The more explicit and brutal interviews conducted around the same time by Ernie O’Malley, anti-treaty veteran and author, are often characterised by historians as a more authentic rival to Bureau testimonies. It is hard to credit accusations that Boston College interviews are somehow different or problematic owing to the anti-peace process ‘bias’ of the interviewers or participants when so many of O’Malley’s interviewees were uncompromising republicans like Tom Maguire and Moss Twomey, both of whom advocated the armed overthrow of the Irish state. Equally, the O’Malley and Bureau collections are—like the Boston College interviews—replete with conflicting accounts of the same events, bitter accusations against former comrades and horrible killings, including those of suspected female informers like Kitty Carroll in Monaghan.

The Department of Defence administered both the Bureau and the pensions, and was well aware that the material was potentially controversial. Confidential revelations in witness statements occasionally informed decisions to reinvestigate successful pension claims, but the criminality of past actions was of less concern in independent Ireland. Veterans resident in Northern Ireland—where pension applications detailing the military activities of both applicants and referees could be intercepted and copied as proof of IRA membership—were still under threat of criminal prosecution, however.

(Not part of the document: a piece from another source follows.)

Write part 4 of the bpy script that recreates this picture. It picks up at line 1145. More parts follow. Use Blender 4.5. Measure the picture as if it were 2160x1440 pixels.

Reluctant Northern veterans often did not want Bureau correspondence sent to their home address, and interviews were sometimes conducted in the houses of local priests. After an IRA raid on Omagh Barracks in October 1954, the Bureau suspended interviews with Northern Ireland residents indefinitely.

Apart from the decision to close the material for a number of years, the Bureau was surprisingly free from state interference. Every witness was given a personal copy of their testimony to use however they liked. Many were in the public domain years before the official 2003 release. Guidelines excluding testimony about the still-divisive Civil War were never really enforced, and both pro- and anti-treaty veterans were interviewed. The Bureau made no attempt to censor the statements, although the Military Archives later redacted passages from a number of them. Periodic attempts by Tom Barry (former OC of the West Cork Brigade’s flying column, who vehemently opposed the Bureau’s confidentiality policy) and others to control the interview process or vet testimonies were also resisted. Bureau investigators on the ground were often advised by local Old IRA committees and former IRA officers. Inevitably, Bureau witnesses occasionally conferred with each other about what to say in their statements. Nonetheless, their testimonies reflect how the revolutionary period was spoken about and remembered by individual witnesses far more accurately than if the Bureau had allowed veterans’ committees or influential individual officers to ‘correct’ incoming material.

It is important, therefore, to criticise the Boston College project for the right reasons. Its main failing was in misleading interviewees about the legal protection it could offer them, thereby violating a fundamental principle of modern oral history practice—informed consent. The short-sighted and disastrous decision to publish Voices from the grave further eroded the safety of the interviewees, the interviewers and even, as the arrest of Adams demonstrated, the people mentioned in the interviews. All are now potentially under threat of prosecution, and those who gave or conducted the interviews in good faith are being smeared as ‘touts’ on gable walls in Belfast.

Eve Morrison is an IRC post-doctoral fellow in the School of History and Archives, University College Dublin.